A few terms come up repeatedly when learning about VoIP. SIP (Session Initiation Protocol) is the signaling standard that sets up and tears down calls. A DID (Direct Inward Dial) is a phone number that routes directly to a user or line. A PBX is the phone system that manages internal and external calls — in VoIP it lives in the cloud. An IVR is the automated menu that greets and routes callers.
Other useful terms include SIP trunking (connecting an existing PBX to the internet), termination (sending calls out to the public network), origination (receiving inbound calls on your numbers), and CLI (caller line identification, the caller ID). Knowing these makes it far easier to compare providers and understand what a VoIP plan actually includes.
VoIP is making phone calls over the internet instead of a traditional phone line. Your voice becomes digital data that travels online and works on any connected device.
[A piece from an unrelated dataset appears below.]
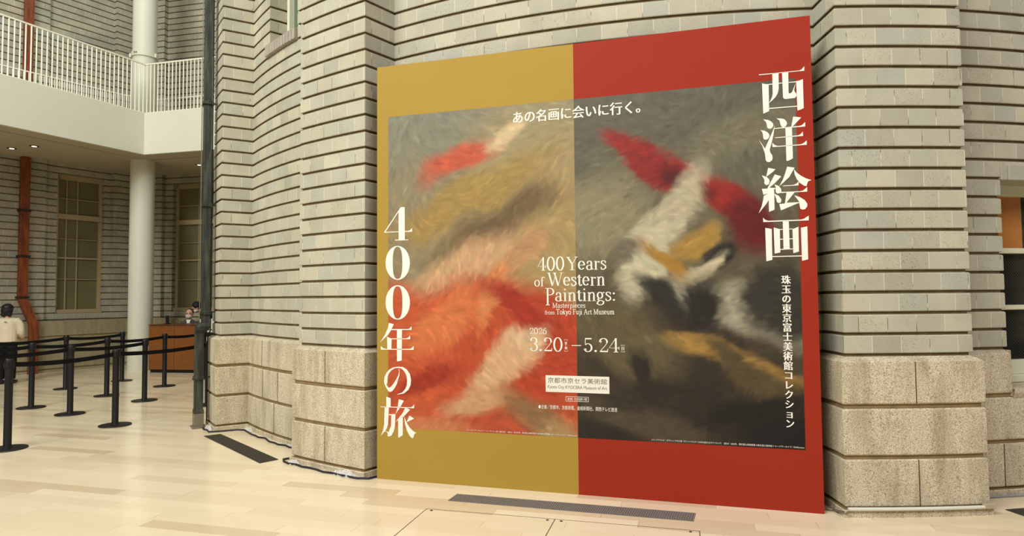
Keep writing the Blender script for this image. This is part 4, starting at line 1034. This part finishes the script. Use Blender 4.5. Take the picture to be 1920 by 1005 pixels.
def face_bits(parent, c, R, s=1.0, mask=True):
    c = Vector(c)
    mb = MB()
    for q in (-1, 1): mb.ball(c+R @ Vector((q*.031, -.077, .006))*s, .011*s, 8, 6, M=R, e=(1.3, .6, .6))
    mb.build('eyes', M['black'], parent)
    mb = MB()
    for q in (-1, 1): mb.box(c+R @ Vector((q*.031, -.080, .030))*s, (.034*s, .008*s, .006*s), M=R)
    mb.build('eyebrows', M['black'], parent)
    if mask:
        mb = MB(); mb.ball(c+R @ Vector((0, -.042, -.052))*s, .070*s, 16, 10, M=R, e=(.98, .92, .78)); mb.build('face_mask', plain('pale_mask', S(206, 196, 180), .8, .2) if 'pale_mask' not in bpy.data.materials else bpy.data.materials['pale_mask'], parent, smooth=True)
    else:
        mb = MB(); mb.ball(c+R @ Vector((0, -.080, -.062))*s, .016*s, 8, 6, M=R, e=(1.5, .4, .4)); mb.build('mouth', plain('lips', S(160, 84, 74)), parent)
def hand(mb, w_, d, up_=Vector((0, 0, 1)), s=1.0):
    """palm, four unequal curled fingers and a side thumb; w_ wrist, d direction of the fingers"""
    w_ = Vector(w_); d = Vector(d).normalized(); sd = d.cross(Vector(up_)).normalized(); nn = sd.cross(d)
    pc = w_+d*.05*s
    tube_body(mb, [(*(w_-d*.02), .022*s, .018*s), (*(w_+d*.03*s), .034*s, .015*s), (*(w_+d*.08*s), .038*s, .014*s)], 10)
    for i, (o_, L) in enumerate(((-.029, .068), (-.010, .078), (.010, .073), (.028, .056))):
        p0 = w_+d*.078*s+sd*o_*s; p1 = p0+(d*.9-nn*.3)*L*.5*s; p2 = p1+(d*.5-nn*.85)*L*.5*s
        mb.tube([p0, p1, p2], [.0095*s, .0085*s, .007*s], 7)
    p0 = w_+d*.025*s-sd*.028*s; mb.tube([p0, p0-sd*.028*s+d*.03*s-nn*.01*s, p0-sd*.03*s+d*.06*s-nn*.02*s], [.012*s, .010*s, .008*s], 7)

# visitor seen from behind at the left edge: body, cream top, black cap, black trousers
def visitor():
    r = empty('person', 'person seen from behind at the left edge, cream top, black cap, dark trousers', 'person', (-9.72, 12.35, 0), math.radians(20))
    mb = MB()
    tube_body(mb, [(0, 0, .76, .13, .09), (0, 0, .92, .125, .09), (0, .01, 1.08, .14, .10), (0, .01, 1.20, .16, .10), (0, .0, 1.265, .08, .07), (0, -.01, 1.30, .05, .05), (0, -.015, 1.37, .045, .05)])
    head(mb, (0, -.02, 1.41), Matrix.Rotation(PI, 3, 'Z'), .95)
    for q in (-1, 1):
        tube_body(mb, [(q*.075, 0, .80, .08, .085), (q*.08, .0, .60, .068, .072), (q*.085, .01, .42, .05, .055), (q*.085, -.005, .25, .045, .05), (q*.085, 0, .08, .03, .035)])
        tube_body(mb, [(q*.085, -.03, .04, .035, .03), (q*.09, .06, .035, .038, .028), (q*.095, .16, .025, .03, .018)])
        tube_body(mb, [(q*.15, 0, 1.22, .05, .05), (q*.20, .01, 1.12, .045, .045), (q*.215, .02, .97, .036, .036), (q*.20, .12, .88, .03, .03), (q*.16, .20, .86, .022, .022)])
        hand(mb, (q*.15, .21, .86), (-q*.2, 1, -.1))
    fuse(mb.build('body', skin_m, r, smooth=True), .010)
    mb = MB()
    tube_body(mb, [(0, 0, .80, .165, .125), (0, .0, .92, .160, .12), (0, .01, 1.08, .172, .125), (0, .01, 1.19, .185, .12), (0, 0, 1.255, .12, .09), (0, -.005, 1.275, .065, .06)])
    for q in (-1, 1): tube_body(mb, [(q*.12, 0, 1.22, .07, .065), (q*.20, .01, 1.13, .062, .06), (q*.222, .02, .97, .052, .052), (q*.205, .12, .885, .042, .042)])
    fuse(mb.build('top', plain('cream_cotton', S(214, 200, 172), .85, .2), r, smooth=True), .012)
    mb = MB(); mb.box((.01, -.133, 1.185), (.045, .003, .012)); mb.build('back_print', M['black'], r)
    mb = MB()
    tube_body(mb, [(0, 0, .70, .14, .11), (0, 0, .80, .155, .115), (0, 0, .86, .150, .11)])
    for q in (-1, 1): tube_body(mb, [(q*.075, 0, .76, .09, .10), (q*.085, .0, .60, .085, .088), (q*.088, .01, .42, .072, .075), (q*.088, 0, .25, .066, .07), (q*.088, 0, .09, .06, .065)])
    fuse(mb.build('trousers', plain('black_trousers', S(24, 23, 26), .85, .2), r, smooth=True), .012)
    mb = MB()
    for q in (-1, 1): tube_body(mb, [(q*.085, -.06, .045, .042, .042), (q*.09, .04, .042, .046, .040), (q*.095, .17, .030, .042, .028)])
    mb.build('shoes', M['black'], r, smooth=True)
    mb = MB(); mb.ball((0, -.045, 1.40), .10, 16, 10, e=(.98, .85, .95)); mb.ball((-.045, -.06, 1.33), .05, 10, 8); mb.ball((.045, -.06, 1.335), .05, 10, 8); fuse(mb.build('hair', plain('black_hair', S(20, 18, 18), .7), r, smooth=True), .010)
    mb = MB(); mb.ball((0, -.02, 1.455), .103, 18, 10, e=(.92, 1.0, .80)); mb.ball((0, .10, 1.45), .07, 12, 8, e=(1.0, 1.0, .14)); mb.build('cap', M['black'], r, smooth=True)
visitor()
hair_m = bpy.data.materials['black_hair']
# seated attendant
def attendant():
    r = empty('person', 'seated person with tied-back dark hair, pale face mask and grey jacket behind the counter', 'person', (-7.47, 14.85, 0), math.radians(14))
    hz = 1.245
    mb = MB()
    tube_body(mb, [(0, .0, .50, .15, .11), (0, 0, .62, .125, .09), (0, -.02, .80, .13, .09), (0, -.03, .98, .145, .09), (0, -.03, 1.075, .09, .07), (0, -.035, 1.11, .048, .048), (0, -.04, 1.16, .045, .047)])
    head(mb, (0, -.05, hz), None, 1.0)
    for q in (-1, 1):
        tube_body(mb, [(q*.08, 0, .50, .085, .08), (q*.10, -.2, .52, .075, .07), (q*.11, -.40, .50, .06, .06), (q*.11, -.42, .28, .05, .05), (q*.11, -.40, .08, .035, .035)])
        tube_body(mb, [(q*.11, -.36, .045, .033, .035), (q*.11, -.47, .035, .036, .026), (q*.115, -.56, .025, .03, .018)])
        tube_body(mb, [(q*.14, -.03, 1.03, .05, .05), (q*.205, -.06, .94, .044, .044), (q*.22, -.10, .76, .036, .036), (q*.19, -.26, .72, .03, .03), (q*.14, -.34, .725, .022, .022)])
        hand(mb, (q*.13, -.35, .725), (-q*.2, -1, 0))
    body = fuse(mb.build('body', skin_m, r, smooth=True), .010)
    gj = plain('charcoal_jacket', S(70, 72, 78), .85, .2)
    mb = MB()
    tube_body(mb, [(0, 0, .52, .175, .13), (0, 0, .62, .155, .12), (0, -.02, .80, .158, .12), (0, -.03, .98, .178, .115), (0, -.03, 1.07, .145, .09), (0, -.02, 1.115, .075, .065)])
    for q in (-1, 1): tube_body(mb, [(q*.12, -.03, 1.04, .070, .066), (q*.205, -.06, .94, .058, .058), (q*.222, -.10, .76, .050, .050), (q*.19, -.26, .725, .042, .042)])
    fuse(mb.build('jacket', gj, r, smooth=True), .011)
    mb = MB(); mb.poly([(-.04, -.128, 1.10), (.04, -.128, 1.10), (.015, -.158, .98), (0, -.160, .92), (-.015, -.158, .98)]); mb.poly([(-.055, -.10, 1.12), (.055, -.10, 1.12), (.04, -.130, 1.095), (-.04, -.130, 1.095)]); mb.build('shirt_front', M['label_white'], r, fixn=False)
    mb = MB(); 
    for q in (-1, 1): tube_body(mb, [(q*.07, 0, .51, .10, .095), (q*.10, -.2, .525, .088, .083), (q*.11, -.41, .50, .074, .07), (q*.11, -.43, .28, .062, .062), (q*.11, -.40, .09, .055, .055)])
    fuse(mb.build('trousers', plain('dark_trousers', S(34, 34, 40), .85, .2), r, smooth=True), .012)
    mb = MB()
    for q in (-1, 1): tube_body(mb, [(q*.11, -.35, .045, .04, .042), (q*.11, -.47, .040, .042, .036), (q*.115, -.575, .030, .036, .026)])
    mb.build('shoes', M['black'], r, smooth=True)
    face_bits(body, (0, -.05, hz), Matrix.Identity(3), 1.0)
    mb = MB(); mb.ball((0, -.008, hz+.035), .098, 18, 12, e=(.90, .92, 1.0)); mb.ball((0, .085, hz-.01), .045, 12, 8); fuse(mb.build('hair', hair_m, r, smooth=True), .009, 2)
    ch = empty('desk_chair', 'dark stool behind the wooden counter carrying the seated person', 'chair', (-7.47, 14.87, 0), math.radians(14))
    mb = MB(); mb.lathe([(.19, .36), (.20, .38), (.20, .41), (.18, .42)], seg=28); mb.build('seat', M['black'], ch, smooth=True)
    for q in range(4):
        a = q*PI/2+.785; mb = MB(); mb.tube([(.15*math.cos(a), .15*math.sin(a), .37), (.19*math.cos(a), .19*math.sin(a), 0)], .014, 8); mb.build('leg', M['steel'], ch)
attendant()
def leaning():
    r = empty('person', 'person with dark hair and white face mask leaning over behind the seated person', 'person', (-7.17, 15.36, 0), math.radians(-60))
    R = Matrix.Rotation(math.radians(35), 3, 'X') 
    hc = (0, -.36, 1.385)
    mb = MB()
    tube_body(mb, [(0, .10, .80, .15, .11), (0, .06, .95, .13, .095), (0, -.04, 1.10, .135, .10), (0, -.15, 1.22, .15, .10), (0, -.22, 1.27, .09, .07), (0, -.26, 1.30, .05, .05), (0, -.31, 1.34, .047, .05)])
    head(mb, hc, R, 1.0)
    for q in (-1, 1):
        tube_body(mb, [(q*.08, .10, .86, .09, .09), (q*.09, .06, .64, .075, .078), (q*.09, .05, .46, .056, .06), (q*.09, .08, .26, .05, .055), (q*.09, .09, .08, .033, .037)])
        tube_body(mb, [(q*.09, .11, .045, .036, .032), (q*.095, 0, .038, .038, .028), (q*.10, -.10, .025, .03, .018)])
        tube_body(mb, [(q*.15, -.16, 1.23, .052, .052), (q*.19, -.22, 1.12, .046, .046), (q*.20, -.28, .98, .038, .038), (q*.18, -.40, .90, .03, .03), (q*.15, -.50, .88, .022, .022)])
        hand(mb, (q*.145, -.51, .88), (-q*.15, -1, -.1))
    body = fuse(mb.build('body', skin_m, r, smooth=True), .010)
    mb = MB()
    tube_body(mb, [(0, .11, .78, .175, .13), (0, .06, .95, .16, .125), (0, -.04, 1.10, .163, .13), (0, -.15, 1.21, .175, .125), (0, -.22, 1.265, .12, .09), (0, -.25, 1.29, .07, .065)])
    for q in (-1, 1): tube_body(mb, [(q*.12, -.16, 1.23, .068, .068), (q*.19, -.22, 1.12, .060, .060), (q*.20, -.28, .98, .052, .052), (q*.18, -.40, .905, .044, .044)])
    fuse(mb.build('jacket', plain('black_jacket', S(30, 30, 34), .85, .2), r, smooth=True), .012)
    mb = MB(); tube_body(mb, [(0, .11, .74, .15, .12), (0, .10, .84, .16, .125), (0, .08, .92, .15, .12)])
    for q in (-1, 1): tube_body(mb, [(q*.08, .10, .80, .10, .10), (q*.09, .06, .64, .09, .092), (q*.09, .05, .46, .078, .08), (q*.09, .08, .26, .07, .074), (q*.09, .09, .09, .062, .066)])
    fuse(mb.build('trousers', bpy.data.materials['dark_trousers'], r, smooth=True), .012)
    mb = MB()
    for q in (-1, 1): tube_body(mb, [(q*.09, .13, .045, .042, .042), (q*.095, 0, .042, .044, .036), (q*.10, -.115, .030, .038, .026)])
    mb.build('shoes', M['black'], r, smooth=True)
    face_bits(body, hc, R, 1.0)
    c = Vector(hc); mb = MB(); mb.ball(c+R @ Vector((0, .035, .038)), .104, 18, 12, M=R, e=(.95, .98, 1.0)); mb.ball(c+R @ Vector((0, .10, -.02)), .06, 12, 8); fuse(mb.build('hair', hair_m, r, smooth=True), .009, 2)
leaning()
No. A landline uses physical copper lines tied to one location; VoIP routes calls over the internet, works anywhere, and usually costs less with more features.
Usually not. VoIP works on apps for your computer and phone. SIP desk phones are optional if you prefer a physical handset.
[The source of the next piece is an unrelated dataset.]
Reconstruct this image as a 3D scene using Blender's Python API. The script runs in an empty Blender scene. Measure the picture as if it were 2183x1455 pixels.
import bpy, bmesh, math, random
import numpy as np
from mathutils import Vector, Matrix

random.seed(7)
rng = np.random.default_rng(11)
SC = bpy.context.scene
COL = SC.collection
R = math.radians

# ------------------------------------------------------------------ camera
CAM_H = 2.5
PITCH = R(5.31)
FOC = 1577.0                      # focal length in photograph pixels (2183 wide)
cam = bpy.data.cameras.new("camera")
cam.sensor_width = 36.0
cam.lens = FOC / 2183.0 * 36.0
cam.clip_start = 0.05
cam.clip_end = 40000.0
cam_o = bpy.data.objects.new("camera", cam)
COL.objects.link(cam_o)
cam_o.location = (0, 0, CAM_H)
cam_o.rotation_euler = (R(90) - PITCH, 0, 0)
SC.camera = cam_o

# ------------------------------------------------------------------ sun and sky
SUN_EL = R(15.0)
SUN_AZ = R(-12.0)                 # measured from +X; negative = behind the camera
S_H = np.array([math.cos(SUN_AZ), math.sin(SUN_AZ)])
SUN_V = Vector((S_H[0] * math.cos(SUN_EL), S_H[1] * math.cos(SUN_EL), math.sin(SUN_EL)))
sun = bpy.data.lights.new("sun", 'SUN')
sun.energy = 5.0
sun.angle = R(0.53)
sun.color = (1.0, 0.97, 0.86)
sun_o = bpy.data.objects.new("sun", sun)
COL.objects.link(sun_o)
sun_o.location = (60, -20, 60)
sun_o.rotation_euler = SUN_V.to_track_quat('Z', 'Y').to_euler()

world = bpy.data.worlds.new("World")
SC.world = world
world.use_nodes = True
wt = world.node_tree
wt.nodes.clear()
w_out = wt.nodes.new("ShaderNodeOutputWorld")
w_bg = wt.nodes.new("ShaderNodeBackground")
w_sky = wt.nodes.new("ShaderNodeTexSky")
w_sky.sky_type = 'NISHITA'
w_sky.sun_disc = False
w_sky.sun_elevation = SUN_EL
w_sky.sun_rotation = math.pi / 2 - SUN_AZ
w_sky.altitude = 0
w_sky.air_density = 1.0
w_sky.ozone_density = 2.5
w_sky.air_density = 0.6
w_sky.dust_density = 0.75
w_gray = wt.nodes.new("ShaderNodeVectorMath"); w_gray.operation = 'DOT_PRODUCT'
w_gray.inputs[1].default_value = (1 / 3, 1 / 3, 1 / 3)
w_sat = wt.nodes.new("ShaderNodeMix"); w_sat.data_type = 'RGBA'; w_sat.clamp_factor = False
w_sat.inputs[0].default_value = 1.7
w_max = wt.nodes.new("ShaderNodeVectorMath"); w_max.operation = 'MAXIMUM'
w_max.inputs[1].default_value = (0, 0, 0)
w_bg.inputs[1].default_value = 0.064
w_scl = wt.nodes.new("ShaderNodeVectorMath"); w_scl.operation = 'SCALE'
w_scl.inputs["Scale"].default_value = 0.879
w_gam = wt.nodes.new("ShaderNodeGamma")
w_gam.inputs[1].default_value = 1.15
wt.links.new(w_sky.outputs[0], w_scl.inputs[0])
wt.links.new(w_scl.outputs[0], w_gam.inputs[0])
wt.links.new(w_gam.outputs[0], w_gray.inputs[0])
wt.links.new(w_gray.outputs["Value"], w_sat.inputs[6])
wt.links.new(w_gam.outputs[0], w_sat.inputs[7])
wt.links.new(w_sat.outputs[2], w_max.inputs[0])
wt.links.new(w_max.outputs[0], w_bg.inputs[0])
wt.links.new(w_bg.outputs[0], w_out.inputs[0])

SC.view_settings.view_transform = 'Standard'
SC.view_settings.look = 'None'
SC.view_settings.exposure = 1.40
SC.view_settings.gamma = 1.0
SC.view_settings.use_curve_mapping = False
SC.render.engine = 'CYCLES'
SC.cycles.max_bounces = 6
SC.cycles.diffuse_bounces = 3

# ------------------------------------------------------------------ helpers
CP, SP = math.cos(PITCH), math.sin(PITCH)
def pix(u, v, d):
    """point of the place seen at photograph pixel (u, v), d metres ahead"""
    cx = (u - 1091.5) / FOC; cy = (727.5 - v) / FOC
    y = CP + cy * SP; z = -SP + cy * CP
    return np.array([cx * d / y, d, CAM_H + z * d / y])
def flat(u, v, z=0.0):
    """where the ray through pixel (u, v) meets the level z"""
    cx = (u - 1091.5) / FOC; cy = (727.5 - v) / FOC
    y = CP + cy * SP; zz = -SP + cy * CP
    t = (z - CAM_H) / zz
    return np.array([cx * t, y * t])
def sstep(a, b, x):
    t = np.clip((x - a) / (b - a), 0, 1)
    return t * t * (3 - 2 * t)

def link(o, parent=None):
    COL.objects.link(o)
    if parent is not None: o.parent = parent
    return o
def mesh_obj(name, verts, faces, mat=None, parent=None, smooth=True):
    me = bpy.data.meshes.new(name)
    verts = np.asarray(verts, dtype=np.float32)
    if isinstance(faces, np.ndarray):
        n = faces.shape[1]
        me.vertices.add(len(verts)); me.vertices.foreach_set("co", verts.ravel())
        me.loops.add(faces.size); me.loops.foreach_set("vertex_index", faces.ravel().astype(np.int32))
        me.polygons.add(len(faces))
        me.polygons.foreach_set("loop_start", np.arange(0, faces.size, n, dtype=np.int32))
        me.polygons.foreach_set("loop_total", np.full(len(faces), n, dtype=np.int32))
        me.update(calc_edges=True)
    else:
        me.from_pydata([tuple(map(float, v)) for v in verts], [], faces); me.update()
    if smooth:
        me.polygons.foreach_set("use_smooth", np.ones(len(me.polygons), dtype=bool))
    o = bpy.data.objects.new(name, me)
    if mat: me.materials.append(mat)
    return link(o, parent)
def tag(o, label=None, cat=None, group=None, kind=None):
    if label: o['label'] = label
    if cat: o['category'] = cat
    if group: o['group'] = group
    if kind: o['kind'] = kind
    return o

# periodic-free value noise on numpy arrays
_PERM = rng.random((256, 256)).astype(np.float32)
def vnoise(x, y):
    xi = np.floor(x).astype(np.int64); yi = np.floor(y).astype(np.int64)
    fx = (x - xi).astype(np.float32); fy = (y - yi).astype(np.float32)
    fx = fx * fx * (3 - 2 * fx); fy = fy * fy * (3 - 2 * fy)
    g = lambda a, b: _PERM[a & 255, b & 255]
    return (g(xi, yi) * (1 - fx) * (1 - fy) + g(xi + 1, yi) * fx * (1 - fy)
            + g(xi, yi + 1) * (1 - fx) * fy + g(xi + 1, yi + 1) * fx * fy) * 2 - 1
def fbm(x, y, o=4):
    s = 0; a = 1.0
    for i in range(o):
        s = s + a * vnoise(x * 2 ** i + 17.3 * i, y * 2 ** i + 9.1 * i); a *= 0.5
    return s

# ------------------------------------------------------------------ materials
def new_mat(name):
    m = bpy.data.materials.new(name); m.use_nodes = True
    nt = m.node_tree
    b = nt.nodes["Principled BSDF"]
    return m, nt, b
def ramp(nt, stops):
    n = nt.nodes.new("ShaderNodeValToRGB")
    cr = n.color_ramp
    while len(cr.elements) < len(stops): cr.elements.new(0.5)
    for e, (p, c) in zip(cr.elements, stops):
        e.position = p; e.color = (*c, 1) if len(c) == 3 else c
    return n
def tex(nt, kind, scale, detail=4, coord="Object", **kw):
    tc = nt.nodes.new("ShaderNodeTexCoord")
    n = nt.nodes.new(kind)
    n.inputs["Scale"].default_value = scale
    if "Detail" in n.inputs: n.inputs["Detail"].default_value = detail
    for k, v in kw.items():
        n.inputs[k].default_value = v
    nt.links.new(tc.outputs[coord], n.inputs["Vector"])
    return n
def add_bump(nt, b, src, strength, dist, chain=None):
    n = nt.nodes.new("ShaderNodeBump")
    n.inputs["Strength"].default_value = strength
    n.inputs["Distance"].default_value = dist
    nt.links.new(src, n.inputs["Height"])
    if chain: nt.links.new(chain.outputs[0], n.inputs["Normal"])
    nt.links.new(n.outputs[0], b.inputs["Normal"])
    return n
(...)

Generally yes. VoIP avoids line rental and reduces long-distance and international costs, and most plans bundle features that cost extra on legacy systems.
Yes. VoIP numbers place and receive calls to and from any phone and appear as standard local numbers on caller ID.
Yes, on a quality network with a stable internet connection. Providers add redundancy, failover, and uptime SLAs to keep calls flowing.
Reputable providers encrypt signaling and media (TLS/SRTP) and offer compliance certifications and access controls, making VoIP safe for business.
A stable internet connection and a VoIP app or SIP device. A provider like Salam Talk supplies the number, routing, and features.
Just a stable internet connection and a device with the provider's app — computer or smartphone. SIP desk phones are optional, and existing PBXs can connect via SIP trunking.
Yes. Number portability lets you move an existing landline, mobile, or VoIP number to your new provider, usually for free and with no downtime.